Begin with the first line of the material and write out each line exactly, ending with the line that contains "scene.camera = cam". Pictures are not part of the copy.

→ SOURCE MATERIAL:
** BEGIN **
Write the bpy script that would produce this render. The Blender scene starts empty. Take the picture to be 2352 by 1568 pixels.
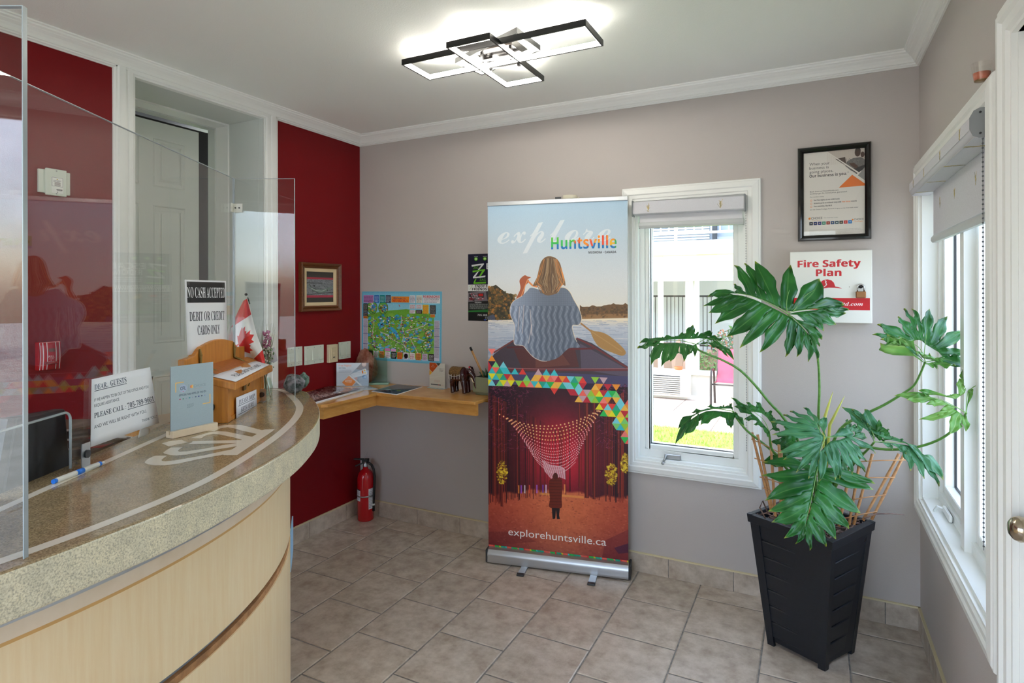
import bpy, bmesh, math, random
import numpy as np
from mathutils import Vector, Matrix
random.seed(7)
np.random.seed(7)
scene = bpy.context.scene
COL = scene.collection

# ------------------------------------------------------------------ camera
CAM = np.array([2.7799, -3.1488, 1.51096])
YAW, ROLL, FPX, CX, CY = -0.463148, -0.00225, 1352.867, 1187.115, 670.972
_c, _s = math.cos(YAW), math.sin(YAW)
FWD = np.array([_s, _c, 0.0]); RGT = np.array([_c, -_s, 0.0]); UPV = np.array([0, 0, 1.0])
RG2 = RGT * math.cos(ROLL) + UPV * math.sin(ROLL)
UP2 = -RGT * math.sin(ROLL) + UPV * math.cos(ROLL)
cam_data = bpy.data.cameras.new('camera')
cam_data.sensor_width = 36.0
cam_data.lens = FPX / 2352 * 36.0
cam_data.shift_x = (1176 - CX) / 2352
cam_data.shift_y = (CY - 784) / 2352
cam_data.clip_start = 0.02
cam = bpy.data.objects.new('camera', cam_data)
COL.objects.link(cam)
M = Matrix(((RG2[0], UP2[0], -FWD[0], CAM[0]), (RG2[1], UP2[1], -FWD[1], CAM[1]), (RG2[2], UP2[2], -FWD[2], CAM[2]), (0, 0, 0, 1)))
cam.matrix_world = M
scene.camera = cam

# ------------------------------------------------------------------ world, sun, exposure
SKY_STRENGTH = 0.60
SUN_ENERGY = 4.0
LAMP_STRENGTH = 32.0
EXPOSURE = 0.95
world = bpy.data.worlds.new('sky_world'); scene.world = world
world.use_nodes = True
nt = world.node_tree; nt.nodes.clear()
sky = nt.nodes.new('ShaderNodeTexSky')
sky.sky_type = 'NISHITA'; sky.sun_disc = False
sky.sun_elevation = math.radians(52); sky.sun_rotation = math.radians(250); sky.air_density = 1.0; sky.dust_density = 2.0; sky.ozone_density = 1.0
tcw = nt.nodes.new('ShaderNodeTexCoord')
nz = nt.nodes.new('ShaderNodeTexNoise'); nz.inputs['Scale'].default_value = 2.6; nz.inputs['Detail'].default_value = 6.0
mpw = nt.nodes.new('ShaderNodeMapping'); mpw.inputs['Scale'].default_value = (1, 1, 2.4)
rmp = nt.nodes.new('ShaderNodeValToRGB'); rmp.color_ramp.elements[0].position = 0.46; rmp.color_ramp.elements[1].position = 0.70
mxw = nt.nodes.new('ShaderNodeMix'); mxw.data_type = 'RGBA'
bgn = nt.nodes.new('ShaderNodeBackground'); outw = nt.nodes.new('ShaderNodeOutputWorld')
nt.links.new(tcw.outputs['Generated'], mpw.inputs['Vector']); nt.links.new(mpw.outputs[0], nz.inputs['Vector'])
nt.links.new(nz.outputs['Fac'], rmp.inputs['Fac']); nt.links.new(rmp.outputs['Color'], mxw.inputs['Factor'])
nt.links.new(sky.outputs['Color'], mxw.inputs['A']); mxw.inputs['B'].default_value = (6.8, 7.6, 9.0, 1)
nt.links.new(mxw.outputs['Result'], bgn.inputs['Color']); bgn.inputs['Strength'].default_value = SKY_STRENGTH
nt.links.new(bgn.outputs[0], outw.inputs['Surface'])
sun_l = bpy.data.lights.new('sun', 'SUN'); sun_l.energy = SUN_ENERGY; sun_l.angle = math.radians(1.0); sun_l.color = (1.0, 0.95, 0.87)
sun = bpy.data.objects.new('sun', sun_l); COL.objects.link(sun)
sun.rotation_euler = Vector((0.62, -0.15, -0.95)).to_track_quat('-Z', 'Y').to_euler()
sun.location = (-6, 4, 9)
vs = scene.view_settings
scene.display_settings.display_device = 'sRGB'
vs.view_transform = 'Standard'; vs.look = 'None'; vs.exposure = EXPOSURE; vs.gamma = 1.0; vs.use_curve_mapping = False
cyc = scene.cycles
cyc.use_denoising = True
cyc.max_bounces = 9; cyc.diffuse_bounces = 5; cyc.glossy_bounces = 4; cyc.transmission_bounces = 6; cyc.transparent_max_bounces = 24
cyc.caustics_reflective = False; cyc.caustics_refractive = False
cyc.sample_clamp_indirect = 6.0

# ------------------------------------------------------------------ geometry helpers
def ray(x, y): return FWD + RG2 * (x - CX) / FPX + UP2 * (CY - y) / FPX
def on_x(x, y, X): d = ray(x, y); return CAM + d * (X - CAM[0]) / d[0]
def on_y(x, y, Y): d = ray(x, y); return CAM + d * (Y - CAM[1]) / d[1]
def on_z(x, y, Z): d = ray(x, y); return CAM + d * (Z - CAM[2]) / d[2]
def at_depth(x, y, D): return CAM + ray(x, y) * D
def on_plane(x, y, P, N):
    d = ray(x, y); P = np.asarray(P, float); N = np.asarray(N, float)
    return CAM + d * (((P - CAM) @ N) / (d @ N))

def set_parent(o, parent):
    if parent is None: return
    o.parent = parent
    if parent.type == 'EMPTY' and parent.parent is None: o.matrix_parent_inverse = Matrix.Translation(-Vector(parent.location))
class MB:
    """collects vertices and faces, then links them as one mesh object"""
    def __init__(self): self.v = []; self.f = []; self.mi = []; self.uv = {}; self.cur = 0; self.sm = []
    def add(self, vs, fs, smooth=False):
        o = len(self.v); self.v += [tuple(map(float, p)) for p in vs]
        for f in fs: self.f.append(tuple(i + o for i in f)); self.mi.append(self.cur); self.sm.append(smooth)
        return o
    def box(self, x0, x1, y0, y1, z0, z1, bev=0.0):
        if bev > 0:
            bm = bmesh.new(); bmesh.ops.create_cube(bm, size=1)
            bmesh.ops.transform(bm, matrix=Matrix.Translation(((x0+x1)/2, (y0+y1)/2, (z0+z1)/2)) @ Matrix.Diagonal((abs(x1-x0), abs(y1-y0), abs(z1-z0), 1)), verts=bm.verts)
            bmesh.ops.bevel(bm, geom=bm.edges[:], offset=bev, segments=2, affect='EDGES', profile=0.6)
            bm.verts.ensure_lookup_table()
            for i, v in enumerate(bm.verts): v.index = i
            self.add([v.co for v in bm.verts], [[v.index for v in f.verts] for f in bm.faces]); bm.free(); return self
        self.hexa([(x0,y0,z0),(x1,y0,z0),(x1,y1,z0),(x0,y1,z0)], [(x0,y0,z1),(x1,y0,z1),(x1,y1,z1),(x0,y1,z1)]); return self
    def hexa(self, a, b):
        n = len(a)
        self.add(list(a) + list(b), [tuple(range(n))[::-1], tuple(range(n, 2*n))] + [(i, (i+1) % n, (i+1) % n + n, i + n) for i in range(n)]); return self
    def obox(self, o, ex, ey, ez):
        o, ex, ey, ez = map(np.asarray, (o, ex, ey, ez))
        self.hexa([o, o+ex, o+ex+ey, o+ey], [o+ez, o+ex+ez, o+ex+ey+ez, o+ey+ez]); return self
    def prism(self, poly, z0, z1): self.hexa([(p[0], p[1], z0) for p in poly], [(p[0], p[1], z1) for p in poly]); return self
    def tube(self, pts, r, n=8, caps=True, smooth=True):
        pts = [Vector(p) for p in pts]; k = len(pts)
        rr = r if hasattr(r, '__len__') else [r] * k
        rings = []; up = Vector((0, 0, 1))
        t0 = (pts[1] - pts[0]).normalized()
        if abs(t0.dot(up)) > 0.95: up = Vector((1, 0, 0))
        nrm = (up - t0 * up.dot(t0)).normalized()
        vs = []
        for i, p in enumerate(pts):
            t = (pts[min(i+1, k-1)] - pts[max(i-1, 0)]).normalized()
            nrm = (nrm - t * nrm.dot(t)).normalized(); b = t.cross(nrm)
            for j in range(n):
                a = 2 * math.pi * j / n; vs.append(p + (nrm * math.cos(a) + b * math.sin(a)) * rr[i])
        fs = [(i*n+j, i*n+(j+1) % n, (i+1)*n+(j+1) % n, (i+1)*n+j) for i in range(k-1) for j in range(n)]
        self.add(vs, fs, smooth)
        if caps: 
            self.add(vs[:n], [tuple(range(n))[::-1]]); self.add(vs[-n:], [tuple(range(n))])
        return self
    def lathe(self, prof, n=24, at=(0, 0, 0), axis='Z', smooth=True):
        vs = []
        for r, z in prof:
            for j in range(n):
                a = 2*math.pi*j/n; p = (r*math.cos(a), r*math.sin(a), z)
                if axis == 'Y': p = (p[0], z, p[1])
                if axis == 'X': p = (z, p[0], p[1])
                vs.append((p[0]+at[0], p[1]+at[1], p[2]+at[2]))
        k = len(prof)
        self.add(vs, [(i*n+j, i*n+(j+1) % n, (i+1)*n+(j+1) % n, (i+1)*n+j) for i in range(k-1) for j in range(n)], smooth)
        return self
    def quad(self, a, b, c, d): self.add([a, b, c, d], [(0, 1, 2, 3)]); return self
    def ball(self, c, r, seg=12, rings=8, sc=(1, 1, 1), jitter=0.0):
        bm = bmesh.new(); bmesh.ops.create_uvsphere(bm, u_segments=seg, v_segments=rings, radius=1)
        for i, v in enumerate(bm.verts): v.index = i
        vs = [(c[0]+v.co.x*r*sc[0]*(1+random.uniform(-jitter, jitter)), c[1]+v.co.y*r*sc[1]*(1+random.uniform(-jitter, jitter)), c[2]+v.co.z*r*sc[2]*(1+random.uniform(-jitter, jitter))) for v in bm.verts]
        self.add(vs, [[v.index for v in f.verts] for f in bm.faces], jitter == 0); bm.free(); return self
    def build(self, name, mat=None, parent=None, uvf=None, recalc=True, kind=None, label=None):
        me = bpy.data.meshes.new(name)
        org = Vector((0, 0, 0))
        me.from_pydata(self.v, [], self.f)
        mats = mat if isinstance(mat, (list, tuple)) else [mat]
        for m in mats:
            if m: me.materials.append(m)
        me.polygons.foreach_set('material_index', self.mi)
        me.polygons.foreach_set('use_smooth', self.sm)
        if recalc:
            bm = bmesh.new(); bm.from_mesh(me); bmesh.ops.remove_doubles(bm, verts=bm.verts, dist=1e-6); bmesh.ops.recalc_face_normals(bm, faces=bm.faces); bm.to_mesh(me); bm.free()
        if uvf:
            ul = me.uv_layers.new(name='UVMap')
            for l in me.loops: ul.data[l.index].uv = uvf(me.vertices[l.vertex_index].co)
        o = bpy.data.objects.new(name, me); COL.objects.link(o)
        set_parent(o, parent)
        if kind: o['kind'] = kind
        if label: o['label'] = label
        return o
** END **
→ EXERCISE OUTPUT:
Write the bpy script that would produce this render. The Blender scene starts empty. Take the picture to be 2352 by 1568 pixels.
import bpy, bmesh, math, random
import numpy as np
from mathutils import Vector, Matrix
random.seed(7)
np.random.seed(7)
scene = bpy.context.scene
COL = scene.collection

# ------------------------------------------------------------------ camera
CAM = np.array([2.7799, -3.1488, 1.51096])
YAW, ROLL, FPX, CX, CY = -0.463148, -0.00225, 1352.867, 1187.115, 670.972
_c, _s = math.cos(YAW), math.sin(YAW)
FWD = np.array([_s, _c, 0.0]); RGT = np.array([_c, -_s, 0.0]); UPV = np.array([0, 0, 1.0])
RG2 = RGT * math.cos(ROLL) + UPV * math.sin(ROLL)
UP2 = -RGT * math.sin(ROLL) + UPV * math.cos(ROLL)
cam_data = bpy.data.cameras.new('camera')
cam_data.sensor_width = 36.0
cam_data.lens = FPX / 2352 * 36.0
cam_data.shift_x = (1176 - CX) / 2352
cam_data.shift_y = (CY - 784) / 2352
cam_data.clip_start = 0.02
cam = bpy.data.objects.new('camera', cam_data)
COL.objects.link(cam)
M = Matrix(((RG2[0], UP2[0], -FWD[0], CAM[0]), (RG2[1], UP2[1], -FWD[1], CAM[1]), (RG2[2], UP2[2], -FWD[2], CAM[2]), (0, 0, 0, 1)))
cam.matrix_world = M
scene.camera = cam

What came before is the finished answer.